To do -> Can you copy out the data exactly? Leave the images out.

Data shown ->
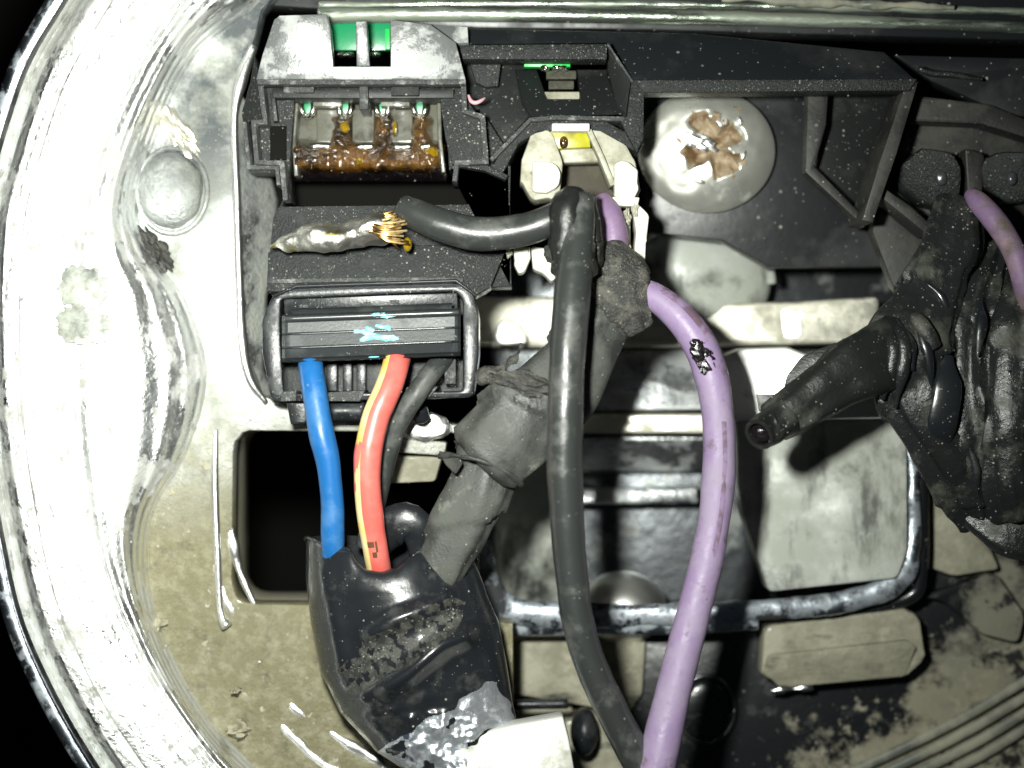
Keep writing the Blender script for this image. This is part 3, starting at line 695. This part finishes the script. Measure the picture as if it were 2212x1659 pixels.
# ------------------------------------------------------------------ screw
scw = thing('screw', 'large silver round-headed screw with rusty brown recess, beside the bracket post', 'screw', 1525, 325, -1.0)
screw_face = facing(1490, 315, -.9, 1.0)
def screw_tilt(px, py): return screw_face(px, py) - .20 * (px - 1490) * K + .04 * (py - 315) * K
def recess(px, py):
    x, y = px - 1540, py - 312
    x += 10 * noise.noise((px * .03, py * .03, 1)); y += 10 * noise.noise((px * .03, py * .03, 7))
    c, s_ = math.cos(.5), math.sin(.5)
    x, y = x * c - y * s_, x * s_ + y * c
    m = max(1 - max(abs(x) / 72, abs(y) / 24), 1 - max(abs(x) / 26, abs(y) / 76))
    return max(0, min(1, m * 2.2))
def screw_pt(u, v):
    a = u * 2 * PI; r = v
    px, py = 1526 + 148 * r * math.cos(a), 326 + 134 * r * math.sin(a)
    z = -.95 + .62 * math.sqrt(max(0, 1 - (r * .94) ** 2)) 
    z = -.95 + (z + .95) * .42 + (screw_tilt(px, py) + .9)
    z += .012 * noise.fractal((px * .02, py * .02, 1), 1, 2, 2)
    z -= .1 * recess(px, py)
    return P(px, py, z)
grid('screw_head', screw_pt, 96, 70, M['screw'], scw)
def rust_pt(u, v):
    px, py = 1460 + 160 * u, 230 + 165 * v
    a = math.atan2(py - 326, (px - 1526)); r = math.hypot((px - 1526) / 148, (py - 326) / 134)
    z = -.95 + .62 * math.sqrt(max(0, 1 - (r * .94) ** 2))
    z = -.95 + (z + .95) * .42 + (screw_tilt(px, py) + .9) + .012 * noise.fractal((px * .02, py * .02, 1), 1, 2, 2) - .1 * recess(px, py)
    return P(px, py, z + .010 + .035 * max(-.2, noise.fractal((px * .035, py * .035, 3), 1, 2, 4)))
grid('rust', rust_pt, 70, 70, M['rust'], scw, keep=lambda u, v: recess(1460 + 160 * u, 230 + 165 * v) + .35 * noise.fractal((u * 4, v * 4, 2), 1, 2, 4) > .16)
blob('bare_metal', 1512, 306, -.71, 34, 15, .03, M['bright_chrome'], scw, nz=(.5, 2, 2), rot=-.35)
for x, y, r_ in ((1598, 262, .2), (1606, 336, -.4), (1512, 392, 1.3)):
    q_ = screw_pt(math.atan2((y - 326) / 134, (x - 1526) / 148) / (2 * PI), math.hypot((x - 1526) / 148, (y - 326) / 134))
    blob('peened_nick', x, y, q_.z, 5, 12, .02, M['bright_chrome'], scw, rot=r_, sub=3)

# ------------------------------------------------------------------ plug
plug = thing('connector_plug', 'black rectangular plug with blue, red and black wires and cyan paint scrapes', 'plug', 800, 740, -.4)
shell = rpoly([(566, 690), (590, 636), (640, 622), (985, 610), (1022, 630), (1034, 680), (1034, 770), (1022, 858), (930, 862), (600, 868), (584, 860), (566, 760)], 12, 4)
inner = rpoly([(606, 646), (985, 630), (1000, 650), (1000, 845), (612, 850), (604, 700)], 10, 3)
prism('shell', shell, .10, .55, M['gloss_black'], plug, holes=[inner], bev=4)
prism('shell_liner', shell, -.22, .3, M['plastic'], plug, bev=4)
prism('shell_lip', ribbon([(588, 640), (640, 618), (985, 606), (1030, 640)], 7), .14, .3, M['gloss_black'], plug, bev=3)
prism('inner_bar', [(612, 646), (988, 632), (990, 676), (614, 686)], slope(800, 660, .06, 0, -.06), .2, M['gloss_black'], plug, bev=4)
for x, y in ((655, 656), (715, 653), (790, 650), (851, 646), (948, 648)):
    prism('latch_tooth', rect(x - 9, y + 2, x + 11, y + 9), .085, .05, M['plastic_edge'], plug, bev=1)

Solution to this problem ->
Keep writing the Blender script for this image. This is part 3, starting at line 695. This part finishes the script. Measure the picture as if it were 2212x1659 pixels.
# ------------------------------------------------------------------ screw
scw = thing('screw', 'large silver round-headed screw with rusty brown recess, beside the bracket post', 'screw', 1525, 325, -1.0)
screw_face = facing(1490, 315, -.9, 1.0)
def screw_tilt(px, py): return screw_face(px, py) - .20 * (px - 1490) * K + .04 * (py - 315) * K
def recess(px, py):
    x, y = px - 1540, py - 312
    x += 10 * noise.noise((px * .03, py * .03, 1)); y += 10 * noise.noise((px * .03, py * .03, 7))
    c, s_ = math.cos(.5), math.sin(.5)
    x, y = x * c - y * s_, x * s_ + y * c
    m = max(1 - max(abs(x) / 72, abs(y) / 24), 1 - max(abs(x) / 26, abs(y) / 76))
    return max(0, min(1, m * 2.2))
def screw_pt(u, v):
    a = u * 2 * PI; r = v
    px, py = 1526 + 148 * r * math.cos(a), 326 + 134 * r * math.sin(a)
    z = -.95 + .62 * math.sqrt(max(0, 1 - (r * .94) ** 2)) 
    z = -.95 + (z + .95) * .42 + (screw_tilt(px, py) + .9)
    z += .012 * noise.fractal((px * .02, py * .02, 1), 1, 2, 2)
    z -= .1 * recess(px, py)
    return P(px, py, z)
grid('screw_head', screw_pt, 96, 70, M['screw'], scw)
def rust_pt(u, v):
    px, py = 1460 + 160 * u, 230 + 165 * v
    a = math.atan2(py - 326, (px - 1526)); r = math.hypot((px - 1526) / 148, (py - 326) / 134)
    z = -.95 + .62 * math.sqrt(max(0, 1 - (r * .94) ** 2))
    z = -.95 + (z + .95) * .42 + (screw_tilt(px, py) + .9) + .012 * noise.fractal((px * .02, py * .02, 1), 1, 2, 2) - .1 * recess(px, py)
    return P(px, py, z + .010 + .035 * max(-.2, noise.fractal((px * .035, py * .035, 3), 1, 2, 4)))
grid('rust', rust_pt, 70, 70, M['rust'], scw, keep=lambda u, v: recess(1460 + 160 * u, 230 + 165 * v) + .35 * noise.fractal((u * 4, v * 4, 2), 1, 2, 4) > .16)
blob('bare_metal', 1512, 306, -.71, 34, 15, .03, M['bright_chrome'], scw, nz=(.5, 2, 2), rot=-.35)
for x, y, r_ in ((1598, 262, .2), (1606, 336, -.4), (1512, 392, 1.3)):
    q_ = screw_pt(math.atan2((y - 326) / 134, (x - 1526) / 148) / (2 * PI), math.hypot((x - 1526) / 148, (y - 326) / 134))
    blob('peened_nick', x, y, q_.z, 5, 12, .02, M['bright_chrome'], scw, rot=r_, sub=3)

# ------------------------------------------------------------------ plug
plug = thing('connector_plug', 'black rectangular plug with blue, red and black wires and cyan paint scrapes', 'plug', 800, 740, -.4)
shell = rpoly([(566, 690), (590, 636), (640, 622), (985, 610), (1022, 630), (1034, 680), (1034, 770), (1022, 858), (930, 862), (600, 868), (584, 860), (566, 760)], 12, 4)
inner = rpoly([(606, 646), (985, 630), (1000, 650), (1000, 845), (612, 850), (604, 700)], 10, 3)
prism('shell', shell, .10, .55, M['gloss_black'], plug, holes=[inner], bev=4)
prism('shell_liner', shell, -.22, .3, M['plastic'], plug, bev=4)
prism('shell_lip', ribbon([(588, 640), (640, 618), (985, 606), (1030, 640)], 7), .14, .3, M['gloss_black'], plug, bev=3)
prism('inner_bar', [(612, 646), (988, 632), (990, 676), (614, 686)], slope(800, 660, .06, 0, -.06), .2, M['gloss_black'], plug, bev=4)
for x, y in ((655, 656), (715, 653), (790, 650), (851, 646), (948, 648)):
    prism('latch_tooth', rect(x - 9, y + 2, x + 11, y + 9), .085, .05, M['plastic_edge'], plug, bev=1)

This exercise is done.